Clemens, Montenegro, and Pritchett continue to expand the frontiers of human knowledge about migration. Their latest working paper, “Bounding the Price Equivalent of Migration Barriers,” mostly measures the total wage effect of globally relocating identical workers. But it closes by weighing the wage effects of immigration restrictions versus all-other-factors-combined.
[I]nformation is available to form reasonable qualitative priors about the fraction of the place premium that arises from policy barriers. To begin with, most people outside the United States are prohibited by default from entering the country and working there unless they acquire a special license from the federal government, a visa. This includes citizens of all 42 countries we study. Such policy barriers have large effects on migration flows… Many U.S. visas are tightly rationed, with waiting periods measured in decades.
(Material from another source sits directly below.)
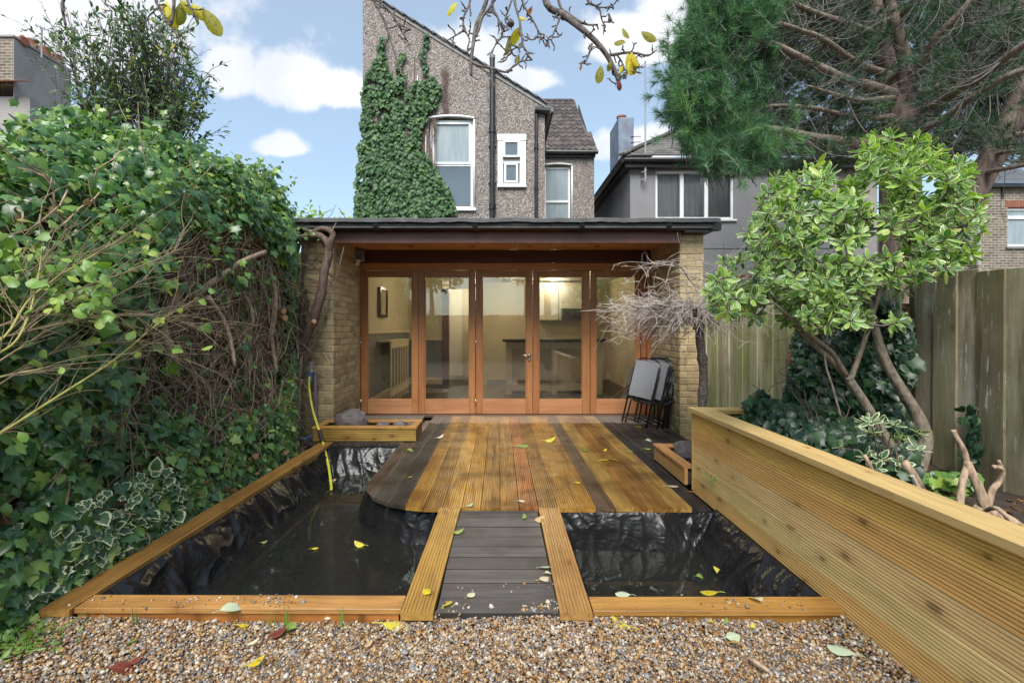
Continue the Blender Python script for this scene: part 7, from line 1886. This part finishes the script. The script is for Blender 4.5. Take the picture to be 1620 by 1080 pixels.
    while k0 < 560:
        py = random.uniform(-60, 262); lim = np.interp(py, [-60, 0, 60, 110, 135, 172, 215, 246, 268], [1112, 1092, 1072, 1060, 1066, 1052, 1072, 1098, 1120]); px = lim + abs(random.gauss(0, 62)) + 2
        if mnoise.noise(Vector((px * .040, py * .040, 6))) < -.05: continue
        p = P(px, py, random.uniform(5.0, 6.0)); d = Vector((random.gauss(-.35, .3), random.gauss(-.25, .3), random.uniform(.3, 1.0))).normalized()
        b = p - d * random.uniform(.15, .35) + Vector((.05, .05, -.05)); tw2.tube([b, lerp(b, p, .5), p], [.006, .005, .003], 4, False)
        for f in (0, .5): tuft(lerp(p, b, f), d, True)
        k0 += 1
    # fine bare arching twigs hanging in the hollow of the crown
    for i in range(260):
        l = random.choice(L); p = random.choice(l[3:]); d = Vector((random.gauss(0, .8), random.gauss(-.3, .5), random.uniform(-.5, .5)))
        q = wander(p, d, random.uniform(.25, .85), 7, .16, -.06); tw2.tube(q, [.0042 * (1 - .6 * k / 7) for k in range(8)], 4, False)
    tw.build('branchlet', MAT['pine_twig'], t, kind='stuff'); tw2.build('twig', MAT['pine_twig'], t, kind='stuff')
    # needles: slim two-triangle blades in brushes round the shoot ends
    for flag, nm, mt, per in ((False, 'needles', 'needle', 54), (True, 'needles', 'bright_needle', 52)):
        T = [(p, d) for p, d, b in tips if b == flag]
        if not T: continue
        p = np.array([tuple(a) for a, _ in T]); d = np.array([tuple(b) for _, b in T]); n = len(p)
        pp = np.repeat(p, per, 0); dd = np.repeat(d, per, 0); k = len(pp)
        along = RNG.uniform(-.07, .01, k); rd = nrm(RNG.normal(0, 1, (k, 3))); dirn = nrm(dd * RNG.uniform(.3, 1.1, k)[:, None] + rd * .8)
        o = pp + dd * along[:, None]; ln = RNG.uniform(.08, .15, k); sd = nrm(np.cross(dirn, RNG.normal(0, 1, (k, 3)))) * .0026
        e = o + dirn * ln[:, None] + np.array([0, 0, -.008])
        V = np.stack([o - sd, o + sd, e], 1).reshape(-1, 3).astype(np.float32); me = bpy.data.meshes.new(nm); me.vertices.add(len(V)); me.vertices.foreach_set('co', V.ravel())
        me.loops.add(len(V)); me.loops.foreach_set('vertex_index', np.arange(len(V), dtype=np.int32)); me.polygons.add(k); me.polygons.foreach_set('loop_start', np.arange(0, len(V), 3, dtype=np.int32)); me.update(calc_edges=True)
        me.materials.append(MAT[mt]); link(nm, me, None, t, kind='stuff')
    print('pine tufts', len(tips))
pine()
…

The United States government spends more on enforcing its immigration restrictions than it spends on all other principal federal law-enforcement agencies combined–including the Federal Bureau of Investigation, the Drug Enforcement Administration, and the Bureau of Alcohol, Tobacco, and Firearms (Meissner et al. 2013, p. 22)… These suggest a reasonable starting prior that the fraction of the wage gap R related to policy is nonzero, even substantial.
An ideal natural experiment to isolate policy costs would require countries that are highly similar to the 42 countries studied above, but do not face policy barriers on U.S. immigration. There are no areas so similar in all other respects as to allow precise decomposition of the ‘policy’ portion and ‘natural’ portion of the place premium.
Not do-able, but:
There do exist territories free of policy barriers that are nevertheless similar in some respects to foreign countries. People from Puerto Rico and Guam hold U.S. citizenship and can live and work at will to any part of the United States. It is illustrative to estimate Rc for these territories.
Table 8 carries out the same exercise in Table 1 for Puerto Rico and Guam… The estimates of Rc for these areas without policy barriers lie in the range 1.3-1.5, substantially above unity… But Puerto Rico and Guam are not exceptional. It is difficult to find labor markets anywhere on earth that sustain real wage differentials Rc much above 1.5 across geographic areas in the absence of policy restrictions on migration. Kennan and Walker (2011, p. 245- 6) find that by age 34, men who are free to migrate between U.S. states have exhibited a “home premium” disutility of migration that would typically be offset if their wage in destination states were higher by a factor of 1.14. Burda (1995, p. 3) finds that Rc between West Germany and East Germany collapsed to 1.3 in the years after policy barriers to migration were eliminated and migration flows spiked. Real wage differentials between metropolitan France and French overseas departments/territories, which exhibit no policy barriers to migration, fall in the range 1.2-1.4.
Bottom line: Contrary to friends of immigration restrictions, enforcement is already draconian. Contrary to enemies of immigration restrictions, existing laws “work” in the sense that they drastically reduce migration.